①に対しては、まず外部環境は変えられない、でも行動は変えられる。だから、案件が少なければ、これまで以上にリモートを含めた顧客アプローチによる営業訪問件数を大幅に増やしました。(顧客アクセス数の増加)
②に対しては、これまでの購買価格の最安値のデータベースを整備し、安く買ったら単価の更新をそのたびに図りました。(最安値単価リスト作り)
③に対しては、営業会議や情報会議を週1回は、確実に行い、営業行動記録をクラウド利用の営業管理アプリにいれて情報共有する。そして、それぞれの案件の営業戦略を意見交換して、事業計画のフォーマットを作り、かつプレゼ資料をハイセンスなデザインのものに切り替える。こうして、営業戦略や営業管理を徹底させました。(組織営業・顧客重視営業への転換)
これらの営業改善の対策立案(A)と営業戦略計画(P)を実行し、定着を図って行ったのです。もちろん、戸惑いもあり(とりわけ中高年社員)これまでのスタイルを簡単には変えることはできませんでしたが、外部コンサルタントである私が「計画通りやってますか?」「うまくいってますか?」「なぜうまくいかないのでしょう?」と優しく声掛けしたことで、だんだん当初のしくみのぎごちない運用が徐々に改善されました。結果はついてくるものです。前半の落ち込みまでは現在カバーできていませんが、ほぼ月次では去年並以上の売上を達成できるように回復しました。なぜでしょう?簡単です、迷いや戸惑いがあっても必ずうまく行くと考えて、C⇒A⇒P⇒Dの手順を実行したからです。
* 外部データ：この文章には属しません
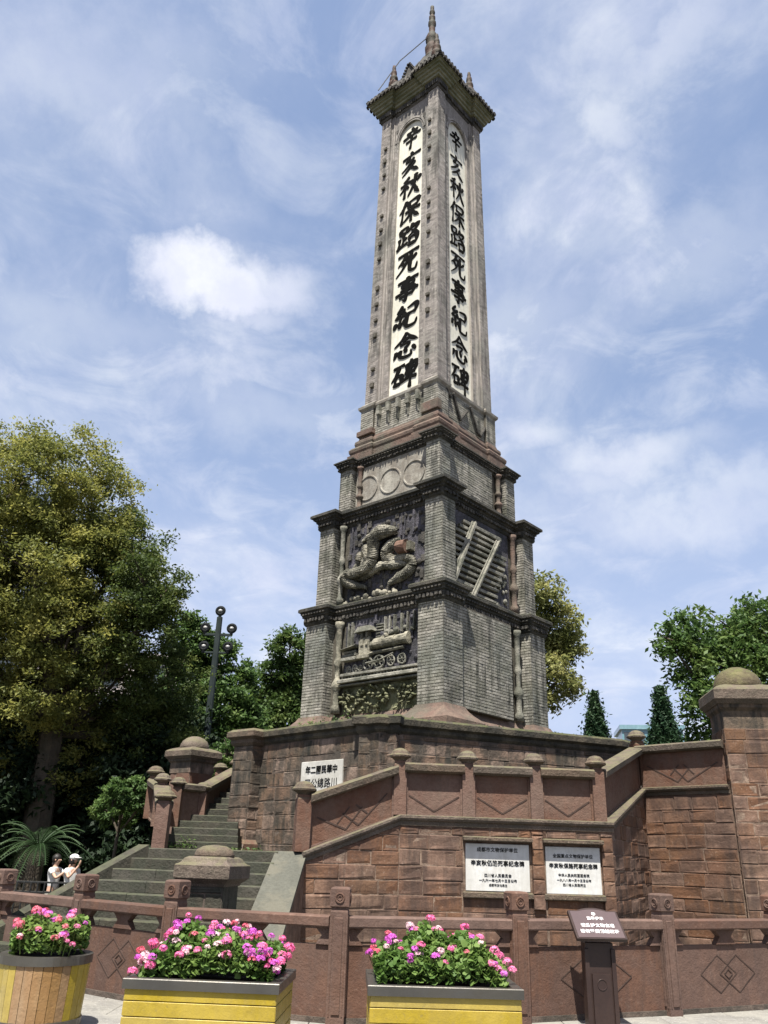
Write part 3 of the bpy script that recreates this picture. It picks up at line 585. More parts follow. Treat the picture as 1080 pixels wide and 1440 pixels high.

「改善サイクルをまわすのは難しい」と考えがちです。しかし、本当にむずかしいのでしょうか?トライアル&エラーは当然です。しかし、必ずうまく行かせると考え続ける粘りと、現状調査から始めるC⇒A⇒P⇒Dの手順の実行が成功のカギなのです。
経営コンサルタントによるサポートは、このように実現します。